Open loop Meaning
In the continuing quest to find meaning in life, or if not meaning, at least a few good rules, I turn as usual to science. Science offers the phrase, “running open loop.” Open loop is an engineering term meaning a system that runs without feedback, without a self-governor, without correcting itself. A closed-loop sprinkler system has a ground-water sensor to tell it when to stop watering the lawn. An open loop sprinkler keeps sprinkling while the lawn washes down the hill. With this particular metaphor, however, science is not much help.
Open loop certainly doesn’t sounds like a good rule for life, does it. Dictators operating without input run open-loop, and ungoverned parts of Wall Street had a good try at it. I’ve also noticed that certain acquaintances who are socially isolated have quirks in their manners which social input would have corrected, or for which a loving spouse would surely have provided helpful feedback. Running open loop, you’d never learn.
Closed loop, sometimes called feedback loop, doesn’t sound any better: 1. Input A; 2. Do something with A until B happens; 3. Goto 1. Wash, rinse, repeat. Round and around in the same track, it’s the quintessential definition of neurosis. I think “closed loop” is smarter than that, though. I think in some systems, if B hits a certain value, Step 3 can be End. Still, the point is either to hold a steady state or to die.

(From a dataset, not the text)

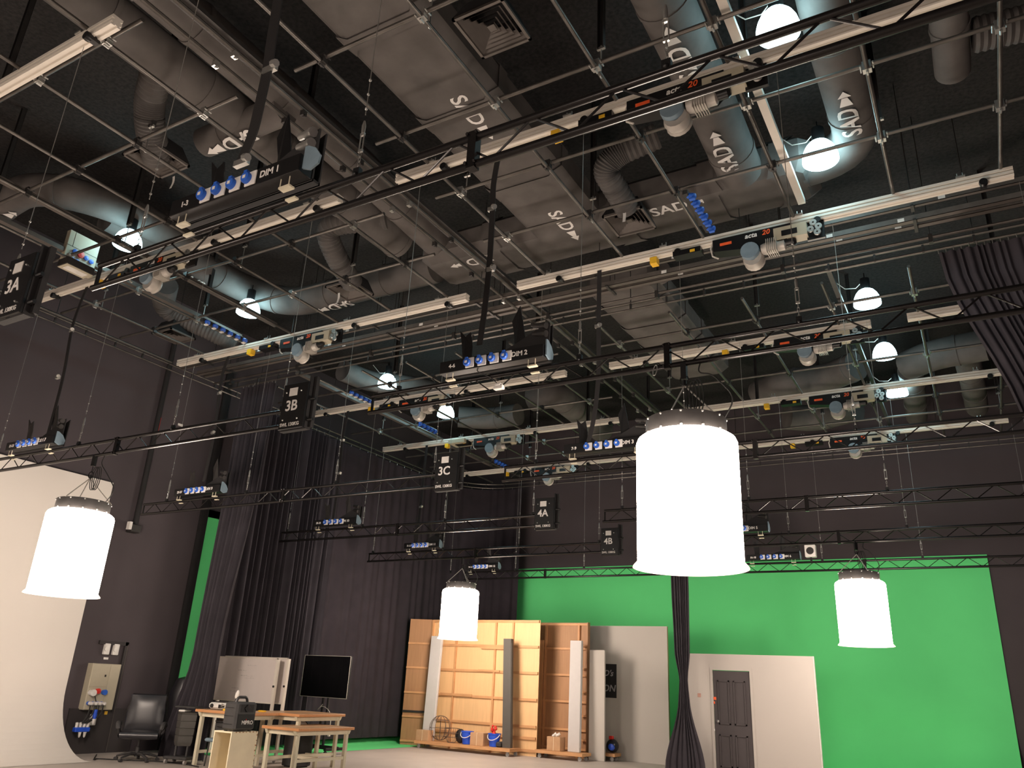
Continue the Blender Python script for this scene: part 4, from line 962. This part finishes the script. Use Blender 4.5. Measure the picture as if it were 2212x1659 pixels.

I like a nice stasis myself, probably too much so. But closed loop doesn’t seem like a good a rule for life either. So I have to make up my own rule here, though probably nature and the engineers have done it long since. Add up the errors to A until B happens, then add up the errors to B until C happens, and so on. Continually-adjusting self-government. Progress. A spiral maybe – nature does seem to like spirals and on every scale. Anyhow, a lot more interesting than infinite equilibrium; though now that I think about it, this spiral rule does remind me of Old Wally, an unrecoverable functioning alcoholic, sitting on the side of his daybed, scratching and saying to himself, “Every day I keep getting better and better. One of these days I’m going to die of improvements.” Find whatever rule in this you can – I’m apparently getting confused.